Our family is getting right as the next priority, not as a means to an end of converting others, but as a God-given responsibility and source of deep love and security and encouragement. John and I are better friends than ever, without the temptation on my part to turn to sisters more than him, and his part to let sisters “make her holy” (Ephesians 5:26) instead of him being responsible for me.

We’re now ready to add the next-in-line priority of relationships with fellow saints (Galatians 6:10), and believe we’re ready and able to use what God has given^us to teach, encourage, and truly love from the heart and with wisdom. We also have confidence that God will cause our lives to bear fruit in drawing friends in the world to him as we love, serve, and teach as he gives us opportunity (Colossians 4:5-6, Ephesians 5:15-16). There are several true friendships God has given us here that we know will be fruitful when they’re ready, not by our pressuring them. They’ll stay friends whether they ever become disciples or not, but we pray for them to be open to God drawing them to him through us.

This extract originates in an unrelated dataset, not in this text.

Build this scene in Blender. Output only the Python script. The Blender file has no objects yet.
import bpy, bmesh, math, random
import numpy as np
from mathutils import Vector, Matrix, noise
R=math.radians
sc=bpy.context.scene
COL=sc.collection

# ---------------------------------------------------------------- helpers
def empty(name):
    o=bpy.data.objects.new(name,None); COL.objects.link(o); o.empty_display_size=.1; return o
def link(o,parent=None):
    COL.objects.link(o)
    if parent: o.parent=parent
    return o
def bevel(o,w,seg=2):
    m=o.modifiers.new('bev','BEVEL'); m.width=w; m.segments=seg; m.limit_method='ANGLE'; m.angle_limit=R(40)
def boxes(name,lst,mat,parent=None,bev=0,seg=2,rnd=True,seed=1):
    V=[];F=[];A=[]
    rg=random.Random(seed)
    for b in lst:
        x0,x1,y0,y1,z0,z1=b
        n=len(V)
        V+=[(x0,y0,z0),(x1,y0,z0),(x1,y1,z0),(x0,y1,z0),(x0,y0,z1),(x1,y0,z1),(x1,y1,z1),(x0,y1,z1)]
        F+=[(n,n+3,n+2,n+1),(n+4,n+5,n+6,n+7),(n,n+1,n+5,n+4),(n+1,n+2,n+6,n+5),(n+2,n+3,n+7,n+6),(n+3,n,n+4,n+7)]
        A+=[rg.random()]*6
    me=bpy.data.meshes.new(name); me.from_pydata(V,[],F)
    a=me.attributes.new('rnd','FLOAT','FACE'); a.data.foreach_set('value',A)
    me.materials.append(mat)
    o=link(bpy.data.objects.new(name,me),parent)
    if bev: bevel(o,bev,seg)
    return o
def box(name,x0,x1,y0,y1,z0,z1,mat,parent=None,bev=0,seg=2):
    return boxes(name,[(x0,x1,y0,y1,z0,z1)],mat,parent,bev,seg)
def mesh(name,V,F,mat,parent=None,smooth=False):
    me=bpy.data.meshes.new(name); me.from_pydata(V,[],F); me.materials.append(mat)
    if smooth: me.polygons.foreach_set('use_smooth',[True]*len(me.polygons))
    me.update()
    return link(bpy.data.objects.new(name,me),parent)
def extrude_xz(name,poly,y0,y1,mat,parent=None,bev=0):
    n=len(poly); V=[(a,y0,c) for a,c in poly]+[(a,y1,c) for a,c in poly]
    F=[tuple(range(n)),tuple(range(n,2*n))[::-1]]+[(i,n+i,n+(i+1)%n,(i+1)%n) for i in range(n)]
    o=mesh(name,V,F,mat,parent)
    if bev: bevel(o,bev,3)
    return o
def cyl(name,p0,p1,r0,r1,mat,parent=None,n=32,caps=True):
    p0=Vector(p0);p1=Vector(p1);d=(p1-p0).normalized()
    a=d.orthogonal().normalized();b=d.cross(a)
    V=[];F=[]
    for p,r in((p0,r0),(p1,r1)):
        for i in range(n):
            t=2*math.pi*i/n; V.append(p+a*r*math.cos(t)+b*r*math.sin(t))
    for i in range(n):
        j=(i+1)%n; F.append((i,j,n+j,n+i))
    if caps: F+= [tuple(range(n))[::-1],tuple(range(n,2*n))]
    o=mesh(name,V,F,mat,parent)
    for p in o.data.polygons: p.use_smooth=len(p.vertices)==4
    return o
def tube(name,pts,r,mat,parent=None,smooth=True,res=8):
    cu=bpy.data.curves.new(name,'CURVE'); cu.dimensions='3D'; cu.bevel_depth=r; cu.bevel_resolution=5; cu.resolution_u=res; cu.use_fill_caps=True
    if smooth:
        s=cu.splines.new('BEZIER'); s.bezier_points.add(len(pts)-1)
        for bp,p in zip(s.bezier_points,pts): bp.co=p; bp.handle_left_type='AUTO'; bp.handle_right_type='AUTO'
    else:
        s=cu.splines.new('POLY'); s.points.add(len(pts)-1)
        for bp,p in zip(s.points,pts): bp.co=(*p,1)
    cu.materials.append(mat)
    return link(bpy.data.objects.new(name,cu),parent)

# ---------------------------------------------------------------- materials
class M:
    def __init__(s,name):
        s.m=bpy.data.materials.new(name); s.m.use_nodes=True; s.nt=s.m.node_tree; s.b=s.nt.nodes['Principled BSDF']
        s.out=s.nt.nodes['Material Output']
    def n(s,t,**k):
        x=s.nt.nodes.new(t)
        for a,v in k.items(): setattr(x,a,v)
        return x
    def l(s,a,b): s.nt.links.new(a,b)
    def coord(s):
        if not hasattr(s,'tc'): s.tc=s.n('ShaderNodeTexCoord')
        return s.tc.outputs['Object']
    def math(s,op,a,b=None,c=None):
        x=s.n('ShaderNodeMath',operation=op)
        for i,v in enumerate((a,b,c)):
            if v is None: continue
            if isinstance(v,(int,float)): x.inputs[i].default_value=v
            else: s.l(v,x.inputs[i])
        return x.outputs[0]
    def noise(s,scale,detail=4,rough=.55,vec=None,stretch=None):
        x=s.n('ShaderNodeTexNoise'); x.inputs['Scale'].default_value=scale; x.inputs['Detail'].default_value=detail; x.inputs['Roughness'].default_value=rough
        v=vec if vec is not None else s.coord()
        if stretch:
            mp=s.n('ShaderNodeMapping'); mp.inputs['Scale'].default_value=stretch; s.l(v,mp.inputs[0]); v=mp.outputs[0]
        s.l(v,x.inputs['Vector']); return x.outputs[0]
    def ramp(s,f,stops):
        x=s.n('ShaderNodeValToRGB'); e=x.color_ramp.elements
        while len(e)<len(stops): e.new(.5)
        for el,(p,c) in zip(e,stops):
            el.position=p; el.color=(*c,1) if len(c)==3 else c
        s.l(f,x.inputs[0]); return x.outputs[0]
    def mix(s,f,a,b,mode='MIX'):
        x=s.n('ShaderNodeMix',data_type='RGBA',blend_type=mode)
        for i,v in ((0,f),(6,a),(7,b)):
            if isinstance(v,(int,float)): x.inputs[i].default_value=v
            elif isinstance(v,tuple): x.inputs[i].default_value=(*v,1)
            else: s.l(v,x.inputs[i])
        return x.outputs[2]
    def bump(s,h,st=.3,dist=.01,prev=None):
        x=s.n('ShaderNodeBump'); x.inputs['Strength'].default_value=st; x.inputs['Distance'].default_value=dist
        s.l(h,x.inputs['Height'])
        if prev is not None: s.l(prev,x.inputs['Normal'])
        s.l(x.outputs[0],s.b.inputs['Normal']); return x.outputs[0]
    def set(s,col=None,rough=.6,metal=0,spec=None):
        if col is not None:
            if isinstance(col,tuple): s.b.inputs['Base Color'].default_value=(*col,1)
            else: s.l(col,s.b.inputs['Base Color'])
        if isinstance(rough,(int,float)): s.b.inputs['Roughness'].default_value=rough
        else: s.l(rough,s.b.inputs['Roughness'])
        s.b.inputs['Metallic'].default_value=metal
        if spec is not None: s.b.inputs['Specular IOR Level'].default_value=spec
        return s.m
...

My hope and prayer is that all of us will be like the Bereans in everything we believe and do. I had gotten away from that. I wasn’t “ready to make a defense” (1 Peter 3:15, RSV) for my convictions, because many of them weren’t really mine. I didn’t feel free to question, because whenever I disagreed, I was accused of being prideful, unsubmissive, and untrusting. I’ve been told not to think so much, and to go to my discipler to fix my problems and get advice about everything, with independent decisions being impugned as a sign of a bad heart. Some of that may have changed in practice, but until the foundational philosophy about how the body functions changes to follow the pattern of the Bible, abuses will continue to happen.

I’m sure you have some reactions and questions. I haven’t gone into many specific teachings that I believe are unbiblical, because it would take a book. In writing, mainly I’m trying to reach out for fellowship and understanding, to seek unity based on the word. If any of you are having some of the same questions and concerns, or if you have any knowledge you think I need to consider, or anything you’d like to talk about to continue our relationship, then please let me know! You will always be in my heart and I’ll treasure any opportunities we have to talk.

One last thought: I hope you have actually read the scripture references given. That will be a good way to tell whether you have the noble character of the Bereans, open-minded and eager to learn and change if needed, but responding to the message and not any assumptions about the messenger!